**Data to process:**
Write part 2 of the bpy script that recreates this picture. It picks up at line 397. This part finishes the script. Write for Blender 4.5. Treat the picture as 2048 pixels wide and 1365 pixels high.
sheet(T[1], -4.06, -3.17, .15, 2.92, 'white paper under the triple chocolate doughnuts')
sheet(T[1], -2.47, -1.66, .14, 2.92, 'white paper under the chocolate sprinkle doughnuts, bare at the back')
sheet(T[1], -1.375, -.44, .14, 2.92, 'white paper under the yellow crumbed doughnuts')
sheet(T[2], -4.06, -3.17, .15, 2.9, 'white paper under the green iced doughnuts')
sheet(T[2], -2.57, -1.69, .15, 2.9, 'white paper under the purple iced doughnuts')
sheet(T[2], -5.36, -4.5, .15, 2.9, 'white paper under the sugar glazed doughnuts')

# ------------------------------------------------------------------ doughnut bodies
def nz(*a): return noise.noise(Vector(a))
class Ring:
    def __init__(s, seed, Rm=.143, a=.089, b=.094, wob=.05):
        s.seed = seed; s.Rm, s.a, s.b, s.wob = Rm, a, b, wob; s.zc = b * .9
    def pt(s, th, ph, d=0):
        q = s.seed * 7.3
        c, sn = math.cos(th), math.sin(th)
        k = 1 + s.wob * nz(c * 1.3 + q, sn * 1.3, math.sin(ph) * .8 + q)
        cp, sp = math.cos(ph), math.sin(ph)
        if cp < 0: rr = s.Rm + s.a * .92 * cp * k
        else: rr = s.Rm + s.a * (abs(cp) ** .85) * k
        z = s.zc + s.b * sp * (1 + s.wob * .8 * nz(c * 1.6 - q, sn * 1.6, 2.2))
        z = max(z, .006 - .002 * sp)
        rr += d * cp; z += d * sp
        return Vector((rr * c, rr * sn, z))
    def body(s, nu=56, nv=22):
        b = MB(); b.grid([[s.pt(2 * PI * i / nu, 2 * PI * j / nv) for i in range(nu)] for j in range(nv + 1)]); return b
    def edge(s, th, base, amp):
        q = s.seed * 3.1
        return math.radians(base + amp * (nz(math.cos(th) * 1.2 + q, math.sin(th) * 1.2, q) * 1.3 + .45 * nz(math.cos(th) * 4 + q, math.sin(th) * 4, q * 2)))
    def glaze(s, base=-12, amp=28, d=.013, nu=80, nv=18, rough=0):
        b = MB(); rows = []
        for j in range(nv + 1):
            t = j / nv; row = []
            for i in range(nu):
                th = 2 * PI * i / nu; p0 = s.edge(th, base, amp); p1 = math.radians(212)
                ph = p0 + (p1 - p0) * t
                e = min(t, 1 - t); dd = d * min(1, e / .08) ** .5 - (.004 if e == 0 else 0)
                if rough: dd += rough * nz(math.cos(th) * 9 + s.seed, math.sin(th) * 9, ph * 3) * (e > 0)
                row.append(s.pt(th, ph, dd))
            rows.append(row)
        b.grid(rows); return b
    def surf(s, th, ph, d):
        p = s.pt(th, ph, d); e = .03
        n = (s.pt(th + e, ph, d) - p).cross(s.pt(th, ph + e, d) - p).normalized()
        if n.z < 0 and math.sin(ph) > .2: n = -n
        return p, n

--

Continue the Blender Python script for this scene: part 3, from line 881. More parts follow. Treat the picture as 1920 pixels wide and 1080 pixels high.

**Written exercise:**
Above are the records; from them, give again exactly the lines from the one containing "Write part 2" to the one containing "sheet(T[2], -5.36, -4.5, .15, 2.9, 'white", both lines included, and nothing more.

**Result below:**
Write part 2 of the bpy script that recreates this picture. It picks up at line 397. This part finishes the script. Write for Blender 4.5. Treat the picture as 2048 pixels wide and 1365 pixels high.
sheet(T[1], -4.06, -3.17, .15, 2.92, 'white paper under the triple chocolate doughnuts')
sheet(T[1], -2.47, -1.66, .14, 2.92, 'white paper under the chocolate sprinkle doughnuts, bare at the back')
sheet(T[1], -1.375, -.44, .14, 2.92, 'white paper under the yellow crumbed doughnuts')
sheet(T[2], -4.06, -3.17, .15, 2.9, 'white paper under the green iced doughnuts')
sheet(T[2], -2.57, -1.69, .15, 2.9, 'white paper under the purple iced doughnuts')
sheet(T[2], -5.36, -4.5, .15, 2.9, 'white paper under the sugar glazed doughnuts')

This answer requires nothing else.